Opinión | MACONDO EN EL RETROVISOR

Si no lo parece, ¿no es?

A las mujeres nos repiten desde pequeñas que tenemos que ser precavidas, no frecuentar según qué sitios o que no deberíamos caminar solas por la calle de noche

Gisèle Pelicot, llegando a los juzgados de Aviñón. / AP

Giselle Pélicot es una mujer francesa de 72 años que se enteró un día a través de la policía de que su marido, con el que llevaba casada 50 años y padre de sus tres hijos, le había drogado durante casi 10 años para facilitar que 72 hombres distintos, muchas veces acompañados de él mismo, la violaran en la intimidad de su hogar.

Todos los pormenores de esta historia son espeluznantes, pero de alguna manera, ese último detalle: que los hechos se produjeran en su propia casa, su habitación, su cama, es lo que no se me cae de la imaginación.

A las mujeres nos repiten desde pequeñas que tenemos que ser precavidas, no frecuentar según qué sitios, o que no deberíamos caminar solas por la calle de noche. Tanto, que lo tenemos interiorizado. Como también damos por sentado que todas esas precauciones y miedos se terminan al llegar a casa y cerrar la puerta por dentro.

A esta señora, su esposo, Dominique Pélicot, le ha vejado, utilizado y traicionado cada vez que acordaba otra agresión con un nuevo individuo y planeaba con minuciosidad cada uno de los detalles; pero también, le ha arrebatado para siempre ese concepto de la morada como refugio. Si ya no estamos a salvo ni en casa, apaga y vámonos.

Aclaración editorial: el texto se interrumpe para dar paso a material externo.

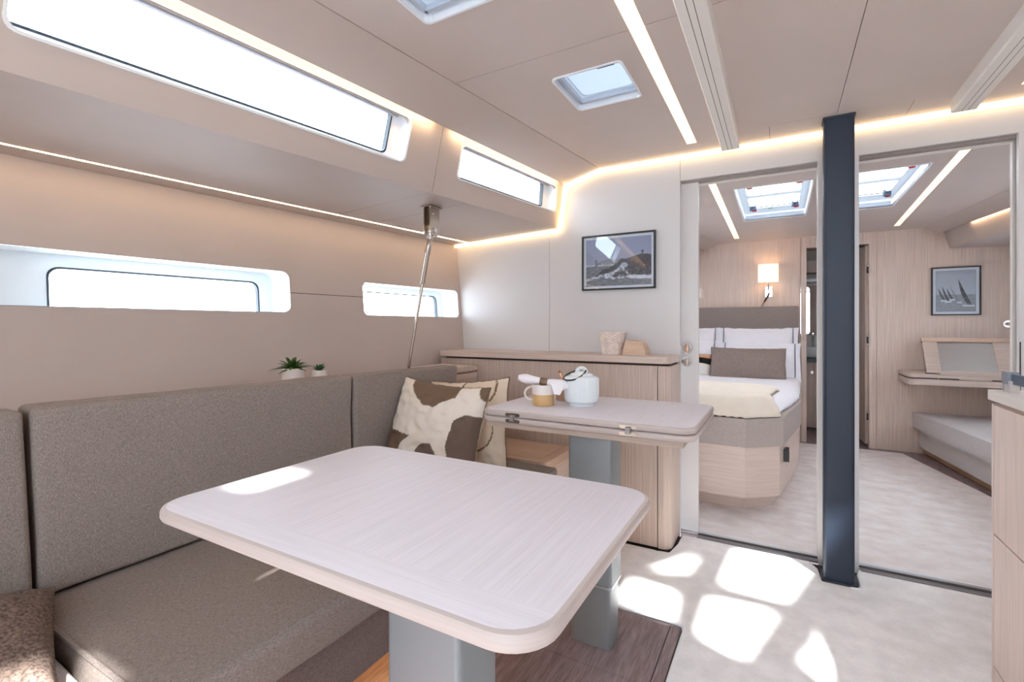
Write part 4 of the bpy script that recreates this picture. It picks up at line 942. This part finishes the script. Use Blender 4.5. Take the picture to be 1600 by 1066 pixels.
# ------------------------------------------------------------------ things on the cabinet and the shelf
ZB = .952
bk = thing('woven_basket', 'small cream woven basket on the oak cabinet below the seascape', 'basket', (-.80, 2.55, ZB))
nR = 15
bm = lathe([(0, ZB), (.052, ZB)] + [(.054 + .020 * (j / nR) ** 1.3, ZB + .115 * j / nR) for j in range(nR + 1)] + [(.070, ZB + .115), (.050, ZB + .01), (0, ZB + .01)], -.80, 2.55, 56,
           rf=lambda k, j: 1 + (.035 * (1 if ((k // 2) + j) % 2 == 0 else -1) if 2 <= j < 2 + nR else 0))
obj('woven_wall', bm, BASKETM, bk, ang=20); obj('basket_rim', tube([(-.80 + .073 * math.cos(2 * math.pi * k / 40), 2.55 + .073 * math.sin(2 * math.pi * k / 40), ZB + .116) for k in range(40)], .004, 8, closed=True), BASKETM, bk)
bm = NB(); pr = [(-.730, ZB), (-.728, ZB + .02), (-.715, ZB + .070), (-.708, ZB + .075), (-.640, ZB + .073), (-.628, ZB + .062), (-.608, ZB + .02), (-.608, ZB)]
prism(pr, 2.50, 2.60, bm, 'y')
wb = obj('wooden_block', bm, BOXW, bev=.006, seg=3, label='squat pale wooden block ornament right of the woven basket', cat='ornament')  # solid pale wooden block, bevelled along its edges
def plant(x, y, z, potr, poth, nl, ll, lw, mat, label, squat):
    p = thing('potted_plant', label, 'plant', (x, y, z), 'potted plants behind the backrest')
    obj('pot', lathe([(0, z), (potr * .75, z), (potr * 1.0, z + poth * .5), (potr * .9, z + poth), (potr * .8, z + poth), (potr * .7, z + poth * .6), (0, z + poth * .6)], x, y, 28), POT, p, ang=60)
    for k in range(nl):
        a = k * 2.39996; el = R(78 - 70 * (k / nl) ** .8) if not squat else R(70 - 50 * k / nl)
        d_ = Vector((math.cos(a) * math.cos(el), math.sin(a) * math.cos(el), math.sin(el))); sd_ = Vector((-math.sin(a), math.cos(a), 0)); L_ = ll * random.uniform(.8, 1.1)
        bm = NB(); prev = None
        for i in range(6):
            t = i / 5; c = Vector((x, y, z + poth * .95)) + d_ * L_ * t + Vector((0, 0, -1)) * (L_ * .35 * t * t if not squat else 0)
            ww = lw * math.sin(math.pi * min(.97, .25 + t * .72)); up_ = d_.cross(sd_).normalized()
            cur = [bm.verts.new(c - sd_ * ww), bm.verts.new(c + up_ * ww * .35), bm.verts.new(c + sd_ * ww), bm.verts.new(c - up_ * ww * .35)]
            if prev:
                for q in range(4): bm.faces.new((prev[q], prev[(q + 1) % 4], cur[(q + 1) % 4], cur[q]))
            else: bm.faces.new(cur)
            prev = cur
        bm.faces.new(prev[::-1]); obj('leaf', bm, mat, p)
plant(-1.80, 1.31, .830, .045, .095, 24, .095, .010, GREEN, 'spiky green succulent in a white pot peeping over the sofa backrest', False)
plant(-1.79, 1.435, .830, .035, .078, 16, .038, .008, GREEN2, 'smaller low green succulent right of the spiky one', True)
# chainplate and tie rod
cp = thing('chainplate_rod', 'polished steel tie rod hanging from a bracket under the soffit', 'rod', (-1.47, 1.81, .87))
bmx = NB()
rot = Matrix.Translation((-1.47, 1.82, 0)) @ Matrix.Rotation(R(4), 4, 'X')
for (a, b, c, d2) in ((-.022, -.016, -.032, .036), (.016, .022, -.032, .036)):
    bm = prism(rr(c, d2, 1.535, 1.685, (.03, .002, .002, .03)), a, b, ax='x')
    for v in bm.verts: v.co = Matrix.Translation((-1.47, 1.82, 0)) @ v.co
    obj('bracket_cheek', bm, STEEL, cp, bev=.002)
obj('bracket_web', box(-1.486, -1.454, 1.838, 1.852, 1.60, 1.685), STEEL, cp, bev=.002)
obj('mounting_plate', box(-1.50, -1.44, 1.78, 1.865, 1.674, 1.68), STEEL, cp)
obj('clevis_pin', tube([(-1.498, 1.82, 1.565), (-1.442, 1.82, 1.565)], .012, 14), CHROME, cp)
obj('bracket_bolt', tube([(-1.449, 1.81, 1.645), (-1.444, 1.81, 1.645)], .008, 12), CHROME, cp)
top_ = Vector((-1.47, 1.82, 1.565)); bot_ = Vector((-1.60, 1.80, .875))
def rp(t): return top_ + (bot_ - top_) * t
obj('eye_end', tube([rp(-.01), rp(.03), rp(.06)], [.019, .018, .013], 14), CHROME, cp)
obj('turnbuckle', tube([rp(.06), rp(.065), rp(.16), rp(.165), rp(.36), rp(.37)], [.012, .0145, .0145, .0125, .0125, .009], 14), STEEL, cp)
obj('rod', tube([rp(.37), rp(.7), rp(1.0)], .0075, 12), STEEL, cp)

# ------------------------------------------------------------------ galley unit at the right edge
KX = .575
kc = thing('galley_unit', 'pale oak galley drawer unit at the right edge of the picture', 'cabinet', (.9, 1.2, 0))
obj('carcass', box(KX + .02, 1.25, -.4, 2.005, .05, .862), KIT, kc)
obj('end_panel', box(KX, 1.25, 2.006, 2.022, .0, .862), KIT, kc, bev=.002)
obj('plinth', box(KX + .05, 1.25, -.4, 2.0, 0, .05), SEAM, kc)
obj('handle_channel', box(KX + .012, 1.25, -.4, 1.985, .835, .876), M('channel_oak', (190, 168, 152), .5), kc)
for k, (z0, z1) in enumerate(((.4655, .859), (.0585, .4605), (.0, .0535))):
    for (a, b) in ((1.02, 2.003), (.2, 1.015), (-.4, .195)):
        obj('drawer_front', box(KX, KX + .018, a, b, z0, z1), KIT, kc, bev=.002)
obj('worktop', prism(rr(KX - .012, 1.27, -.42, 2.036, (.01, .02, .028, .01)), .876, .905), M('galley_worktop', (236, 230, 224), .3, grain=(120, 4, 120), amt=.03), kc, bev=.006, seg=3)
gr = thing('fiddle_rail', 'grey bar rail with chrome bracket on the galley worktop', 'rail', (.72, 2.0, .905))
GREYM = M('rail_clamp_grey', (138, 142, 150), .35, .3)
obj('bracket_post', box(.590, .612, 1.938, 1.978, .905, .940), M('clear_bracket', (196, 190, 186), .3), gr, bev=.003)
obj('bracket_clamp', box(.588, .614, 1.950, 1.990, .930, .966), GREYM, gr, bev=.004)
obj('bracket_leg', box(.592, .610, 1.984, 1.994, .905, .955), GREYM, gr, bev=.002)
obj('rail_bar', box(.597, .606, .1, 1.95, .931, .961), M('rail_slate', (78, 90, 110), .35, .2), gr, bev=.003)
struct('strike_plate', box(.838, .8415, 2.657, 2.662, .80, 1.04), SEAM)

Quizás por eso sea todavía más merecedora de admiración su entereza. Y cuando la pasada semana empezó el juicio en Aviñón contra su esposo, y los otros 51 individuos procesados e identificados gracias a los vídeos existentes, muchos pensamos que lo que sin duda debería pasar a la historia es la lección de dignidad y valentía de la víctima.

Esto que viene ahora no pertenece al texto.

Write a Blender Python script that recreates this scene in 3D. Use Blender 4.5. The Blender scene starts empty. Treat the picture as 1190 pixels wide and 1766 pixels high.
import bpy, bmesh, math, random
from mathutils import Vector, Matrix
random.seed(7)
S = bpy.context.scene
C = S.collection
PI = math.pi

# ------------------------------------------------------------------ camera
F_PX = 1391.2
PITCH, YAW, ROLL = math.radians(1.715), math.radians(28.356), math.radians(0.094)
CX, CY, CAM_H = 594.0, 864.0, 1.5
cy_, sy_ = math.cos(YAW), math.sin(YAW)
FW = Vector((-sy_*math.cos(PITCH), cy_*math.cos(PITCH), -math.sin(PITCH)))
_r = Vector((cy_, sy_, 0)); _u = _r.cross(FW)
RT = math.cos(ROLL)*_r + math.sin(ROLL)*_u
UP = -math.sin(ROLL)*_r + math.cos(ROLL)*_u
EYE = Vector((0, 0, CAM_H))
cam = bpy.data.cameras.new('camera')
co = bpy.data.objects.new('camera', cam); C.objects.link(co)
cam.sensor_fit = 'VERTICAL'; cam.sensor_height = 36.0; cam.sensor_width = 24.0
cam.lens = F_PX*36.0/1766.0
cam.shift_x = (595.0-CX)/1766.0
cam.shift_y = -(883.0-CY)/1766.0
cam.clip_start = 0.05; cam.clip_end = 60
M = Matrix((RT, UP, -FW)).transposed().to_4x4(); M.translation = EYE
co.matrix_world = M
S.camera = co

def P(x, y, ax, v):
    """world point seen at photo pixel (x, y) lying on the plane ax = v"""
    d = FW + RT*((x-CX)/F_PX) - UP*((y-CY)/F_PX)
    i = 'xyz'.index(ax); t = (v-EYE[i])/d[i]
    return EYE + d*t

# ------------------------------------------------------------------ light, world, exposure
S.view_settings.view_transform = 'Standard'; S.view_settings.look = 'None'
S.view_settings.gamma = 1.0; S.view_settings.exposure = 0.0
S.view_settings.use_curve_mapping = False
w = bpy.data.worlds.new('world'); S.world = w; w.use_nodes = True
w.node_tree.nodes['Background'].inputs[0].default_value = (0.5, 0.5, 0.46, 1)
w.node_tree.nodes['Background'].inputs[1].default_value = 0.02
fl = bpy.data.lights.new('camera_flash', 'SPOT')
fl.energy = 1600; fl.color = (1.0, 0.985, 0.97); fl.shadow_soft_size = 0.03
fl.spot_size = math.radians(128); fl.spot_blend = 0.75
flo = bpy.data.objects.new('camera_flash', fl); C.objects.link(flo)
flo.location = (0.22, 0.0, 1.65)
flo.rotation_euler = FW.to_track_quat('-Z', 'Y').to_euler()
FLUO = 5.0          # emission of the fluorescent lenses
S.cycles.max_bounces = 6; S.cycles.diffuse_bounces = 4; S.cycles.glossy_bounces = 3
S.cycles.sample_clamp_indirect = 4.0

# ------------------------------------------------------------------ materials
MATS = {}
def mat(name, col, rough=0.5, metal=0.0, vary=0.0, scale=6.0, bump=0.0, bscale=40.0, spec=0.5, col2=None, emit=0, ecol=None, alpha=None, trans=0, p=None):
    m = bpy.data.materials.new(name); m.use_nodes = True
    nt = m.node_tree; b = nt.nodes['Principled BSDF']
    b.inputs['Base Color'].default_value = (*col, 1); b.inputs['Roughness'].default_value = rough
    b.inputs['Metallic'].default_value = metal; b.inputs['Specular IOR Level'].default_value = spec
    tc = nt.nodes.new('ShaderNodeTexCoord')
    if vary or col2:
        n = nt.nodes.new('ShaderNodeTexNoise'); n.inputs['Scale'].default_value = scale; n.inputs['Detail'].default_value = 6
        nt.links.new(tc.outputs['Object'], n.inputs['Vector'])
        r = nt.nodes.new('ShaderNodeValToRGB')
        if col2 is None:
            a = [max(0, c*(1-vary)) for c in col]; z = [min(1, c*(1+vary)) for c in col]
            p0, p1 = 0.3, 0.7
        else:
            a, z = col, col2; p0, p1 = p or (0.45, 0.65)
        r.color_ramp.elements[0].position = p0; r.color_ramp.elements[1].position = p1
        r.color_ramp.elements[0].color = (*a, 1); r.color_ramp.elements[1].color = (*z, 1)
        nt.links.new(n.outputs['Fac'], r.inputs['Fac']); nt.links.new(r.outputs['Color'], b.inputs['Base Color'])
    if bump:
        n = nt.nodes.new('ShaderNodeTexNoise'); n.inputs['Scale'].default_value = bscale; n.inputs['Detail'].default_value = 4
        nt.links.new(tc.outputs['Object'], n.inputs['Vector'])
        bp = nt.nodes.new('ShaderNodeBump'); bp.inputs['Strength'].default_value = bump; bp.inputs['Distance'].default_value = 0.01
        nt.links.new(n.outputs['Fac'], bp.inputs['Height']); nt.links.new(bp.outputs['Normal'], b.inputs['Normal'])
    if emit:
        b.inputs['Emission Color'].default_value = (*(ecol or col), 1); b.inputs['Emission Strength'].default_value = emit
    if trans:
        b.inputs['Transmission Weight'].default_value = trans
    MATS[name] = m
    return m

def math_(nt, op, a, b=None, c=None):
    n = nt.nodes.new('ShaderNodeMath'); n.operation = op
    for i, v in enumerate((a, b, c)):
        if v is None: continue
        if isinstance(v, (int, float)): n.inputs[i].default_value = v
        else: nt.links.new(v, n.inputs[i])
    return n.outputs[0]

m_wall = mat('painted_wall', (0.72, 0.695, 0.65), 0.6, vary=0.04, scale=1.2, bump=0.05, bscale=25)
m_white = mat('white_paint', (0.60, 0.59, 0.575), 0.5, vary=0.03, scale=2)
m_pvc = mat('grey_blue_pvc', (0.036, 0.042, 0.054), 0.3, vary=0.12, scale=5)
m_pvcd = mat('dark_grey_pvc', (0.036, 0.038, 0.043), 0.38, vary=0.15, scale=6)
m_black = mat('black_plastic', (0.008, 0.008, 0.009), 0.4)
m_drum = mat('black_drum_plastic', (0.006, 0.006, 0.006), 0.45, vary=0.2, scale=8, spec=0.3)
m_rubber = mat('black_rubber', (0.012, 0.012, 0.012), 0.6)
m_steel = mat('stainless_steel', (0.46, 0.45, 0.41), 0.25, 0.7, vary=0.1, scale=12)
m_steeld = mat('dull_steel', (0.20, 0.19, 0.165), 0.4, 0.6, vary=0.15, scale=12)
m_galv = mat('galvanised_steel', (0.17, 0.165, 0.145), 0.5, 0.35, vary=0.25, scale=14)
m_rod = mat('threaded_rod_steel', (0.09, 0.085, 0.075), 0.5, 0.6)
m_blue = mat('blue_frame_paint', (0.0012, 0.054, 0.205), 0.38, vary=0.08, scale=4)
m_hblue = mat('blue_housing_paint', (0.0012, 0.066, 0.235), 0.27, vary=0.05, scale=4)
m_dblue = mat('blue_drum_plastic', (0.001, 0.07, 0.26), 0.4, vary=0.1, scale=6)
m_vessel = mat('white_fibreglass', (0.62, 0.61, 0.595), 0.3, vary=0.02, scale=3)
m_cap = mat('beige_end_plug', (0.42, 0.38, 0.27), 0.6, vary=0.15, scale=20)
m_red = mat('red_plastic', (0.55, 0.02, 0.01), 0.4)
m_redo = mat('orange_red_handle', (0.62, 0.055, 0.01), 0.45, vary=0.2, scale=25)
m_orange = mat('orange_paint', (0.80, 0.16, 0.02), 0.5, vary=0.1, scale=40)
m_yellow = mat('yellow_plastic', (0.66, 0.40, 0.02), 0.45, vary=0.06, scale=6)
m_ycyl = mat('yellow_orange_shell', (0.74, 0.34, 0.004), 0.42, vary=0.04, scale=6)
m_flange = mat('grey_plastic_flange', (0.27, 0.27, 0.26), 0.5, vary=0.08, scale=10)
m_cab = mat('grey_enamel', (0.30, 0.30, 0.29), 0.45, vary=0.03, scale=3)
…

Ella fue la que solicitó que el proceso se celebrara a puertas abiertas. Acompañada de sus tres hijos, ha mostrado en cada jornada su cara, mientras que los acusados se mantienen ocultos o embozados. En sus declaraciones, Giselle ha calificado las violaciones de «barbarie». Y sus palabras y su comportamiento dejan bien claro que no tiene nada de lo que avergonzarse o esconderse.

Observándola, serena y firme, es imposible no pensar en esas otras tantas, que como ella sufrieron agresiones, violencia o vejación y que, además, tuvieron después que bajar la cabeza en los tribunales y afrontar especulaciones sobre su proceder y las sentencias paralelas.

Al menos, pese a todo el horror y la sordidez de este caso, dado que se trata de sumisión química, nos deberíamos ahorrar los disparates de otras causas. Giselle debería tener la tranquilidad de que nadie va a cuestionarle sobre por qué no se resistió, o no lo hizo con más vehemencia, si pudo de alguna forma incitar a sus agresores o si en algún momento había disfrutado.

Tampoco debería haber dudas sobre el hecho de que nunca existió un consentimiento por su parte. Era su pareja, el que a través de un foro de una web de adultos invitaba a otros hombres a su casa para que la violaran, mientras estaba inconsciente; y el que grababa y almacenaba en un disco duro las agresiones, dentro de una carpeta cuyo nombre lo resume todo: Abusos.

Un comportamiento tan repugnante y despreciable que lo primero que se nos viene a la cabeza es pensar que deben estar enfermos. Todos y cada uno de ellos. Un mecanismo de defensa para intentar digerir que alguien pueda actuar de una manera tan ruin con su propia esposa.

Aunque una vez más, no sea el caso. Y seguramente sea eso lo que más miedo da. Pensar que los depredadores sexuales, esos seres horribles que hasta hace muy poco en el imaginario colectivo eran individuos de un determinado perfil, oscuros y problemáticos, últimamente no siempre lo son o lo parecen.

En el caso francés, entre los acusados, que tienen entre 21 y 68 años, hay de todo: jubilados, bomberos, periodistas, comerciantes, repartidores y hasta un funcionario de prisiones. Individuos perfectamente integrados a nivel familiar, social y laboral. Muchos de ellos, sin duda, anodinos y grises, con existencias nada reseñables, que seguramente se amparaban en esa mediocridad para no llamar la atención; y que en noches ociosas, acudían a una casa para violar el cuerpo inerte de una mujer de más de 60 años.

Pulsa para ver más contenido para ti

Sin duda ha llegado la hora de cambiar la narrativa para hacerles justicia no sólo penal, sino también social, a las mujeres como Giselle, o a la víctima de la manada en España, y dejar claro que por no parecerlo, no dejan de ser lo que son: violadores, agresores, monstruos.